The Hong Kong government is actively developing a regulatory framework for ride-hailing services, planning to invite platform licence applications in the third quarter. At this critical stage, the focus should remain on commuter interests, road capacity, and long-term industry sustainability — advancing steadily and cautiously.
Yet senior executives of Uber have recently voiced “concerns” over proposals to cap vehicle permits at 10,000–15,000. They warned of a “50% drop in active drivers”, “70% fare surges during peak hours”, and even cited extreme cases like “a Disneyland to Wan Chai trip costing $430”, clearly aiming to generate anxiety and pressure the government.
Platforms Claim to Serve the Public, But Seek Market Dominance
Ride-hailing platforms can offer an additional travel option, but their core business is pursuing scale and control. When they push for relaxed quotas under the guise of “insufficient supply”, the real goal is often market expansion. Once dominant, they gain pricing power and rule-making authority. Dynamic pricing, initially for emergencies, could become the norm, driving up costs for commuters.
Platform monopolies rarely benefit both passengers and drivers. As platforms grow, they can sharply adjust fares during peak times or bad weather, while drivers face higher commissions, stricter rules, and lower real income. Passengers pay more, drivers earn less, and platforms reap the profits.

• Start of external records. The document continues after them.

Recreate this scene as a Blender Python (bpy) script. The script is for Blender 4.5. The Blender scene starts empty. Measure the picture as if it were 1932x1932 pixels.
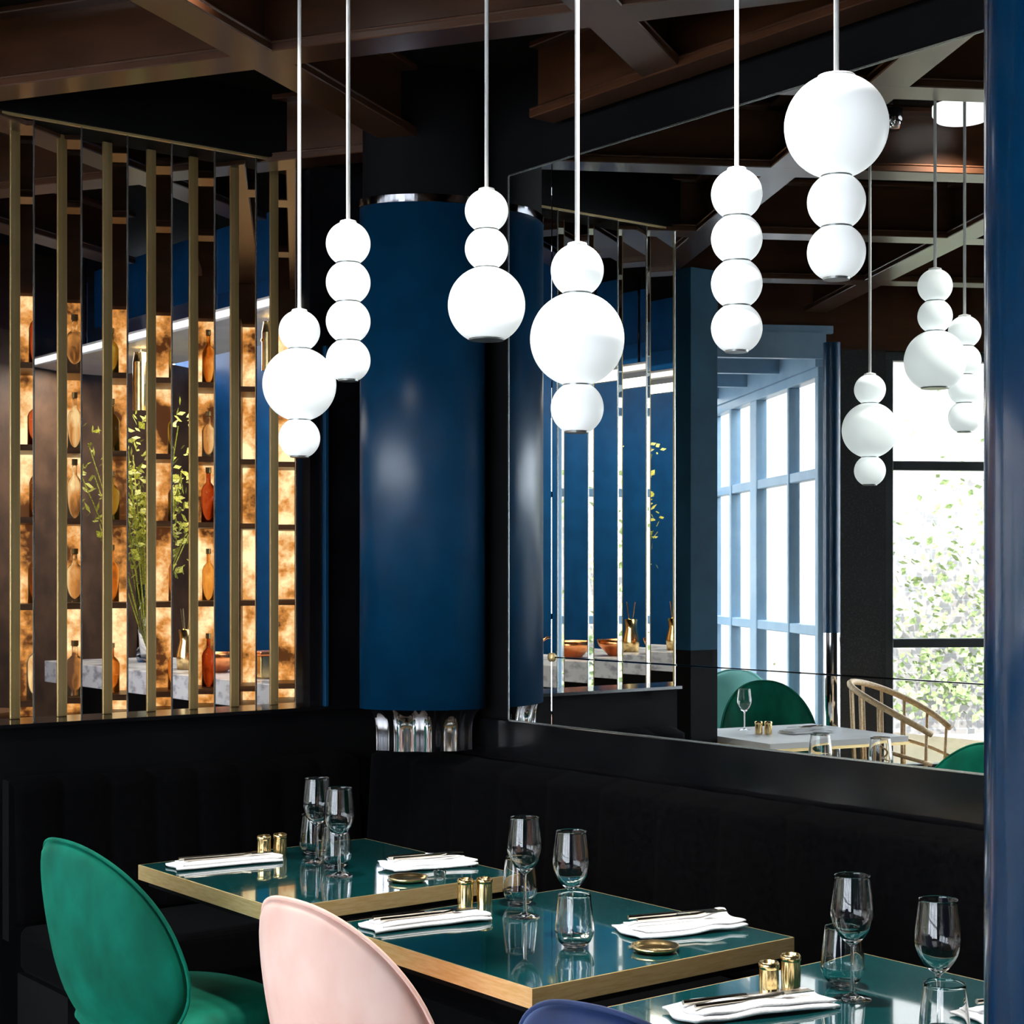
import bpy, bmesh, math, random
from mathutils import Vector, Matrix
random.seed(7)
sc = bpy.context.scene
COL = sc.collection
PI = math.pi
# ---------------------------------------------------------------- camera, world, exposure
cd = bpy.data.cameras.new('camera'); cam = bpy.data.objects.new('camera', cd); COL.objects.link(cam)
cam.location = (0, 0, 1.516); cam.rotation_euler = (PI/2, 0, math.radians(51.99-90))
cd.sensor_width = 36; cd.lens = 58.55; cd.shift_y = 0.059; cd.clip_start = 0.05
sc.camera = cam
w = bpy.data.worlds.new('sky'); sc.world = w; w.use_nodes = True
bg = w.node_tree.nodes['Background']; bg.inputs[0].default_value = (0.82, 0.9, 1.0, 1); bg.inputs[1].default_value = 15.0
sl = bpy.data.lights.new('sun', 'SUN'); sun = bpy.data.objects.new('sun', sl); COL.objects.link(sun)
sl.energy = 9; sl.angle = .02; sl.color = (1, .96, .9)
sun.rotation_euler = Vector((-.5105*.80-.25, .860*.80, -.62)).to_track_quat('-Z', 'Y').to_euler()
sc.view_settings.view_transform = 'Standard'; sc.view_settings.look = 'None'
sc.view_settings.exposure = 0.0; sc.view_settings.gamma = 1.0
sc.cycles.max_bounces = 10; sc.cycles.glossy_bounces = 8; sc.cycles.transmission_bounces = 8
sc.cycles.sample_clamp_indirect = 6

# ---------------------------------------------------------------- places
F = 3142.0; H = 1.516; CA, SA = math.cos(math.radians(51.99)), math.sin(math.radians(51.99))
def at(px, py, z):                       # point of a horizontal plane seen at a pixel
    t = (px-966)/F; D = F*(H-z)/(py-1080)
    return (D*(CA+SA*t), D*(SA-CA*t))
def far(px, D):
    t = (px-966)/F
    return (D*(CA+SA*t), D*(SA-CA*t))
XM = 3.3                                 # plane of the mirror wall
YL = 4.97                                # plane of the slatted screen
def refl(px, D):                         # the place whose mirror image shows there
    x, y = far(px, D); return (2*XM-x, y)
Cd = Vector((.860, .5105, 0)); Ed = Vector((-.5105, .860, 0))
K = Vector((-.34, 6.0, 0))               # corner of the window wall and the bay

# ---------------------------------------------------------------- materials
def P(name, col, rough=.5, metal=0., **k):
    m = bpy.data.materials.new(name); m.use_nodes = True
    b = m.node_tree.nodes['Principled BSDF']
    b.inputs['Base Color'].default_value = (*col, 1); b.inputs['Roughness'].default_value = rough
    b.inputs['Metallic'].default_value = metal
    for kk, v in k.items():
        b.inputs[kk.replace('_', ' ')].default_value = v
    return m
def node(m, t, **k):
    n = m.node_tree.nodes.new(t)
    for a, v in k.items(): setattr(n, a, v)
    return n
def noise_mix(m, c1, c2, scale=(5, 5, 5), detail=4, rmin=.35, rmax=.65, nscale=1., bump=0.):
    nt = m.node_tree; b = nt.nodes['Principled BSDF']
    tc = node(m, 'ShaderNodeTexCoord'); mp = node(m, 'ShaderNodeMapping'); mp.inputs['Scale'].default_value = scale
    n = node(m, 'ShaderNodeTexNoise'); n.inputs['Scale'].default_value = nscale; n.inputs['Detail'].default_value = detail
    r = node(m, 'ShaderNodeValToRGB'); r.color_ramp.elements[0].position = rmin; r.color_ramp.elements[1].position = rmax
    r.color_ramp.elements[0].color = (*c1, 1); r.color_ramp.elements[1].color = (*c2, 1)
    nt.links.new(tc.outputs['Object'], mp.inputs[0]); nt.links.new(mp.outputs[0], n.inputs['Vector'])
    nt.links.new(n.outputs['Fac'], r.inputs[0]); nt.links.new(r.outputs[0], b.inputs['Base Color'])
    if bump:
        bp = node(m, 'ShaderNodeBump'); bp.inputs['Strength'].default_value = bump; bp.inputs['Distance'].default_value = .01
        nt.links.new(n.outputs['Fac'], bp.inputs['Height']); nt.links.new(bp.outputs[0], b.inputs['Normal'])
    return m
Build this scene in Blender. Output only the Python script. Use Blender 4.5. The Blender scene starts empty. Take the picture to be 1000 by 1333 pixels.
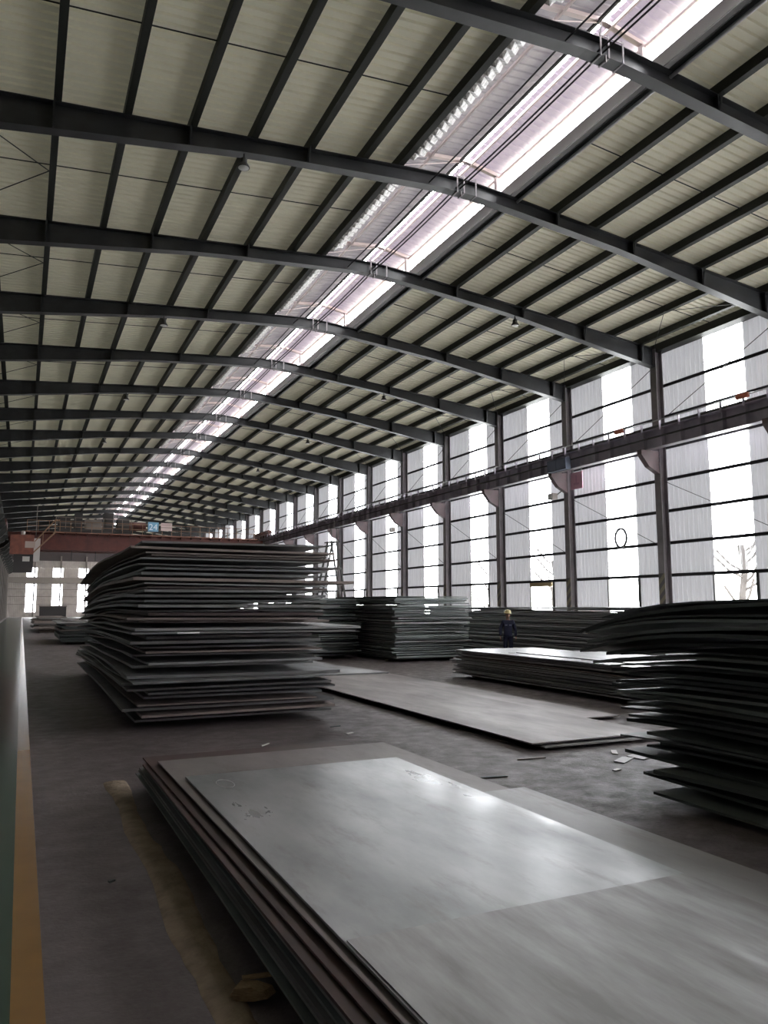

Hong Kong’s Limited Roads Demand Cautious Regulation
Hong Kong is a dense, high-traffic city with a well-developed public transport system. Any new point-to-point services will affect congestion, pick-up/drop-off order, enforcement, and insurance. Setting an upper limit on licences is responsible governance — it prevents risks rather than being “outdated” or “against international norms”.
The suggested 10,000–15,000 cap is a balanced approach based on local conditions. It allows orderly entry while avoiding excessive supply that could overwhelm roads. With around 18,000 metered taxis providing price stability, a reasonable quota enables healthy competition between ride-hailing and taxis, benefiting service quality and overall market balance.
Extreme Scare Tactics Should Not Drive Policy
Uber’s “$430 fare” example uses isolated peak scenarios to create panic and push for larger quotas. In reality, Hong Kong has diverse options — MTR, buses, and taxis — to handle demand. With sound regulation and multiple providers, platforms cannot easily manipulate prices.
Public discussion should not be dictated by worst-case scenarios from individual platforms. The government must hold firm. The right path is gradual, regulated introduction with clear caps, regular reviews, and stronger measures on driver protection, insurance, transparency, and anti-monopoly rules.
Uphold People-First Governance and Prevent Monopoly
Hong Kong needs regulated competition, not unchecked expansion. A gradual, quota-controlled, and regularly reviewed approach best protects commuters, maintains road order, and safeguards drivers’ livelihoods. Facing alarmist pressure, the HKSAR Government must stand firm, use systems to guard against monopoly risks, and ensure the point-to-point transport market does not fall into a single platform’s hands — preventing citizens from becoming the ones exploited.